BEGIN
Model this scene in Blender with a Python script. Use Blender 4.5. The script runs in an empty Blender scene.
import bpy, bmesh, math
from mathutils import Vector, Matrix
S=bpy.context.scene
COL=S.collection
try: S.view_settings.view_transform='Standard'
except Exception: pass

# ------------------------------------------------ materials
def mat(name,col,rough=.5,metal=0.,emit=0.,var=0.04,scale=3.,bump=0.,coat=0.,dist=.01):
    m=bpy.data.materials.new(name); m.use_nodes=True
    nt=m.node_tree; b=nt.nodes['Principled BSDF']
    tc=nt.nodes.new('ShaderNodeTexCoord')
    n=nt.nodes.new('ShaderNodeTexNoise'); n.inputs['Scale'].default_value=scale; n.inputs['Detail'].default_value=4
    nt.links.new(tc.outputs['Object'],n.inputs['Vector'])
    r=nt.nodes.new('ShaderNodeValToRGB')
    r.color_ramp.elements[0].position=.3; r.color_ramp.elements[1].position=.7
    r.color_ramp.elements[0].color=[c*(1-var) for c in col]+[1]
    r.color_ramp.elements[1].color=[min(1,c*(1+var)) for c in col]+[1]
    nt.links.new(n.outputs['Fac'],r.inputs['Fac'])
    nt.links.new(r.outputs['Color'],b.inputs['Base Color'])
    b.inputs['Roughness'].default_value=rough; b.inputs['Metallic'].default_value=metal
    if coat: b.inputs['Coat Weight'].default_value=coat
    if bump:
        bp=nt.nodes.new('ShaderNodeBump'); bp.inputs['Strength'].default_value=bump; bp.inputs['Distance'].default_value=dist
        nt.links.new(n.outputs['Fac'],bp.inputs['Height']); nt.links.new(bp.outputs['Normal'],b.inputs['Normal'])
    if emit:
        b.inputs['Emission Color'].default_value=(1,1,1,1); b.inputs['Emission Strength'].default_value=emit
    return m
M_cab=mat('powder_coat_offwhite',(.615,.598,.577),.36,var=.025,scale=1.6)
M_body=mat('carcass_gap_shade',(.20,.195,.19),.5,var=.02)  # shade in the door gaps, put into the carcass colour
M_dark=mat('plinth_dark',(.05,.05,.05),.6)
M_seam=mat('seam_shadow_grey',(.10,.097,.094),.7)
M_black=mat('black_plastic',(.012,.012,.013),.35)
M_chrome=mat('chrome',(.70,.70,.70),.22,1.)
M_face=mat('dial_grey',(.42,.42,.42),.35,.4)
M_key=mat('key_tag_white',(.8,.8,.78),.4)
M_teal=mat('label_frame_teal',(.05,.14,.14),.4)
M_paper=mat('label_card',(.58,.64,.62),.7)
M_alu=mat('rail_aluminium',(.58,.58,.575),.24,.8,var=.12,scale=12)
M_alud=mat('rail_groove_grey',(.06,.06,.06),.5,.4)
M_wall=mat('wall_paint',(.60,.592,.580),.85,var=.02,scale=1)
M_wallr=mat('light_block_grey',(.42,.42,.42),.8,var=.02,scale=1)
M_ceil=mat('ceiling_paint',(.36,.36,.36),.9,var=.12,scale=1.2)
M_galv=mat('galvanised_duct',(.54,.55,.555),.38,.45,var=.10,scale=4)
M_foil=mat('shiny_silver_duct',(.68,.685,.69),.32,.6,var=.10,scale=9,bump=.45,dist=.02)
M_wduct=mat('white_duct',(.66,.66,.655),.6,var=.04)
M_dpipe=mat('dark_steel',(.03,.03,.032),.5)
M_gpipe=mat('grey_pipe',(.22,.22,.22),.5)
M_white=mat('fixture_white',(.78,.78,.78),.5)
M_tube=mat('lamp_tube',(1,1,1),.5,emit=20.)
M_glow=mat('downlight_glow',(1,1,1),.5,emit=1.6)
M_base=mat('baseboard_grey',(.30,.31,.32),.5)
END
What is asked:
Each line in the material above must be retyped without alteration.

Result:
Model this scene in Blender with a Python script. Use Blender 4.5. The script runs in an empty Blender scene.
import bpy, bmesh, math
from mathutils import Vector, Matrix
S=bpy.context.scene
COL=S.collection
try: S.view_settings.view_transform='Standard'
except Exception: pass

# ------------------------------------------------ materials
def mat(name,col,rough=.5,metal=0.,emit=0.,var=0.04,scale=3.,bump=0.,coat=0.,dist=.01):
    m=bpy.data.materials.new(name); m.use_nodes=True
    nt=m.node_tree; b=nt.nodes['Principled BSDF']
    tc=nt.nodes.new('ShaderNodeTexCoord')
    n=nt.nodes.new('ShaderNodeTexNoise'); n.inputs['Scale'].default_value=scale; n.inputs['Detail'].default_value=4
    nt.links.new(tc.outputs['Object'],n.inputs['Vector'])
    r=nt.nodes.new('ShaderNodeValToRGB')
    r.color_ramp.elements[0].position=.3; r.color_ramp.elements[1].position=.7
    r.color_ramp.elements[0].color=[c*(1-var) for c in col]+[1]
    r.color_ramp.elements[1].color=[min(1,c*(1+var)) for c in col]+[1]
    nt.links.new(n.outputs['Fac'],r.inputs['Fac'])
    nt.links.new(r.outputs['Color'],b.inputs['Base Color'])
    b.inputs['Roughness'].default_value=rough; b.inputs['Metallic'].default_value=metal
    if coat: b.inputs['Coat Weight'].default_value=coat
    if bump:
        bp=nt.nodes.new('ShaderNodeBump'); bp.inputs['Strength'].default_value=bump; bp.inputs['Distance'].default_value=dist
        nt.links.new(n.outputs['Fac'],bp.inputs['Height']); nt.links.new(bp.outputs['Normal'],b.inputs['Normal'])
    if emit:
        b.inputs['Emission Color'].default_value=(1,1,1,1); b.inputs['Emission Strength'].default_value=emit
    return m
M_cab=mat('powder_coat_offwhite',(.615,.598,.577),.36,var=.025,scale=1.6)
M_body=mat('carcass_gap_shade',(.20,.195,.19),.5,var=.02)  # shade in the door gaps, put into the carcass colour
M_dark=mat('plinth_dark',(.05,.05,.05),.6)
M_seam=mat('seam_shadow_grey',(.10,.097,.094),.7)
M_black=mat('black_plastic',(.012,.012,.013),.35)
M_chrome=mat('chrome',(.70,.70,.70),.22,1.)
M_face=mat('dial_grey',(.42,.42,.42),.35,.4)
M_key=mat('key_tag_white',(.8,.8,.78),.4)
M_teal=mat('label_frame_teal',(.05,.14,.14),.4)
M_paper=mat('label_card',(.58,.64,.62),.7)
M_alu=mat('rail_aluminium',(.58,.58,.575),.24,.8,var=.12,scale=12)
M_alud=mat('rail_groove_grey',(.06,.06,.06),.5,.4)
M_wall=mat('wall_paint',(.60,.592,.580),.85,var=.02,scale=1)
M_wallr=mat('light_block_grey',(.42,.42,.42),.8,var=.02,scale=1)
M_ceil=mat('ceiling_paint',(.36,.36,.36),.9,var=.12,scale=1.2)
M_galv=mat('galvanised_duct',(.54,.55,.555),.38,.45,var=.10,scale=4)
M_foil=mat('shiny_silver_duct',(.68,.685,.69),.32,.6,var=.10,scale=9,bump=.45,dist=.02)
M_wduct=mat('white_duct',(.66,.66,.655),.6,var=.04)
M_dpipe=mat('dark_steel',(.03,.03,.032),.5)
M_gpipe=mat('grey_pipe',(.22,.22,.22),.5)
M_white=mat('fixture_white',(.78,.78,.78),.5)
M_tube=mat('lamp_tube',(1,1,1),.5,emit=20.)
M_glow=mat('downlight_glow',(1,1,1),.5,emit=1.6)
M_base=mat('baseboard_grey',(.30,.31,.32),.5)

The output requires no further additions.